Zwei Gesetzes-Phantome und die Windkraft

16.4.2014, 06:00 Uhr
Windkraft-Projekte unterliegen bald komplizierten rechtlichen Bestimmungen.

© dpa Windkraft-Projekte unterliegen bald komplizierten rechtlichen Bestimmungen.

Die örtliche Besonderheit: Für den Kreis ist im Moment beim Regionalen Planungsverband Regensburg ein Windkraft-Regionalplan in Arbeit. Mit dem wollen die Gebietskörperschaften den Bau der bei Teilen der Bevölkerung umstrittenen Windräder „lenken und steuern“, wie Roland Hadwiger vom Landratsamt sagte. Der Plan sieht vor, dass nur noch in 21 Vorranggebieten und auf 1,26 Prozent der Landkreisfläche neue Windkraftanlagen möglich sind.

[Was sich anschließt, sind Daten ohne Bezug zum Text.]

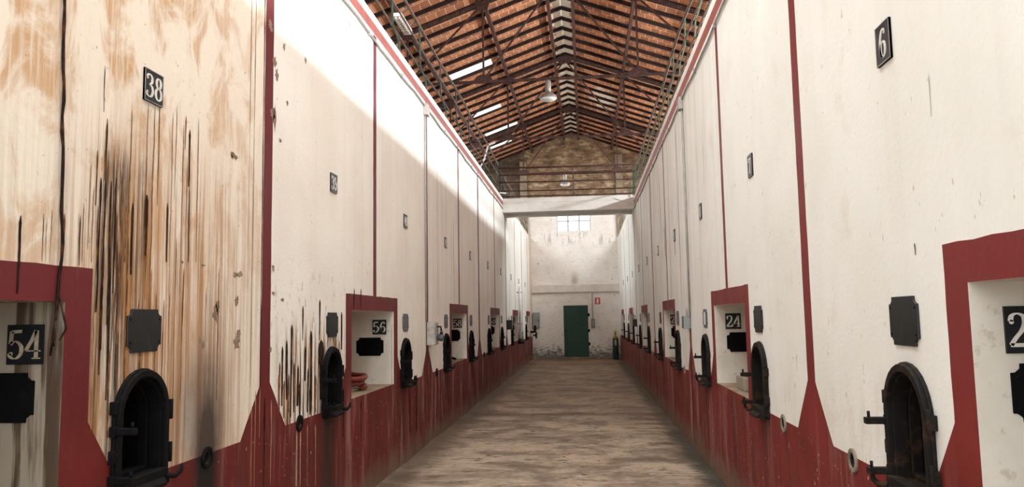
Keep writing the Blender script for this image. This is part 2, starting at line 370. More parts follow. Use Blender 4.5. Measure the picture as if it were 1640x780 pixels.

Nur: Dieser Regionalplan ist noch nicht in Kraft. Dies wird sich nun um einige Monate verzögern, auch weil sich nach der Kommunalwahl die Gemeinderäte und der Planungsausschuss neu konstituieren. Etwas anderes lässt den Regionalen Planungsverband auch zögern: Seehofers H-10-Modell, wonach Windrad-Bauherrn die zehnfache Anlagenhöhe als Abstand zur Wohnbebauung einhalten müssen. „Wir müssen auf das neue Recht Rücksicht nehmen, wobei niemand weiß, wie das aussehen wird“, sagte Hans Prechtl, Geschäftsführer des Regionalen Planungsverbandes.

Verbände haben das Wort

Eben: H 10 hängt davon ab, dass auf Bundesebene ein geändertes Bundesbaugesetzbuch den Ländern ein Regelungsrecht einräumt. Dies soll angeblich am 1. August in Kraft treten. Nach Informationen des bayerischen Innenministeriums gibt es außerdem einen Gesetzentwurf zur Änderung der Bayerischen Bauordnung. Demnach würde H 10 mit einer Reihe von Ausnahmen Landesrecht. Aber das kann dauern: Im Moment ist in München eine Verbändeanhörung in Vorbereitung, bevor das Gesetz ins Kabinett kommt und vom Landtag voraussichtlich erst im Oktober beschlossen wird. Die Norm könnte dann am 1. November in Kraft treten.

In dem Entwurf steht unter anderem, dass sich dann auf das alte Recht der „Privilegierung“ der Windräder im Außenbereich nur berufen kann, wer bereits vor dem 4. Februar 2014 seinen Genehmigungsantrag vollständig eingereicht hat. Diese Rückwirkung sei bei der Landtagsopposition „rechtlich stark umstritten“, erklärte Innenministeriums-Sprecher Oliver Platzer gegenüber den Neumarkter Nachrichten.

Umstritten ist bei den verschiedenen Verwaltungen auch, ob der Regionalplan-Entwurf schon jetzt bei der Behandlung der Windrad-Anträge bindend ist. Der reine Aufstellungsbeschluss reicht da laut Regionalem Planungsverband nicht aus. Die Planung müsse „hinreichend verdichtet“ sein, erklärte Geschäftsführer Prechtl. Deshalb hätten die Genehmigungsbehörden — hier das Landratsamt Neumarkt — in jedem Einzelfall einen „Ermessensspielraum“.

Diesen Ermessensspielraum nutzt die Neumarkter Landkreisbehörde so: Anträge für Windräder, die „im Geltungsbreich des Regionalplanentwurfs“ liegen, werden weiterbearbeitet. Das sind nach Angaben von Roland Hadwiger vom Landratsamt etwa 45 Prozent der insgesamt 125 eingereichten Anträge. Der Rest werde nicht weiterbearbeitet.

Die Genehmigungsbehörde hat auch schon einige Ablehnungsbescheide verschickt — zum Teil auf ausdrücklichen Wunsch der Antragsteller. Einige haben bereits rechtliche Schritte gegen die Ablehnung angekündigt. Doch Klagen seien bisher noch nicht eingereicht worden, so Roland Hadwiger.

Die umstrittene (noch nicht rechtskräftige) Rückwirkungsfrist kommt auch schon ins Spiel: Nach dem 4. Februar hatte das Landratsamt fünf Anträge in der Post, davon drei ernsthafte. Diese drei Projekte liegen aber im Geltungsbereich eines Bebauungsplanes. Deshalb stützten sich diese Vorhaben sicher auf einen „örtlichen Konsens“, heißt es im Landratsamt.

Der H-10-Gesetzentwurf sieht ohnehin vor, dass die Kommunen die neue Abstandsregel mit einem Bebauungsplan umgehen können.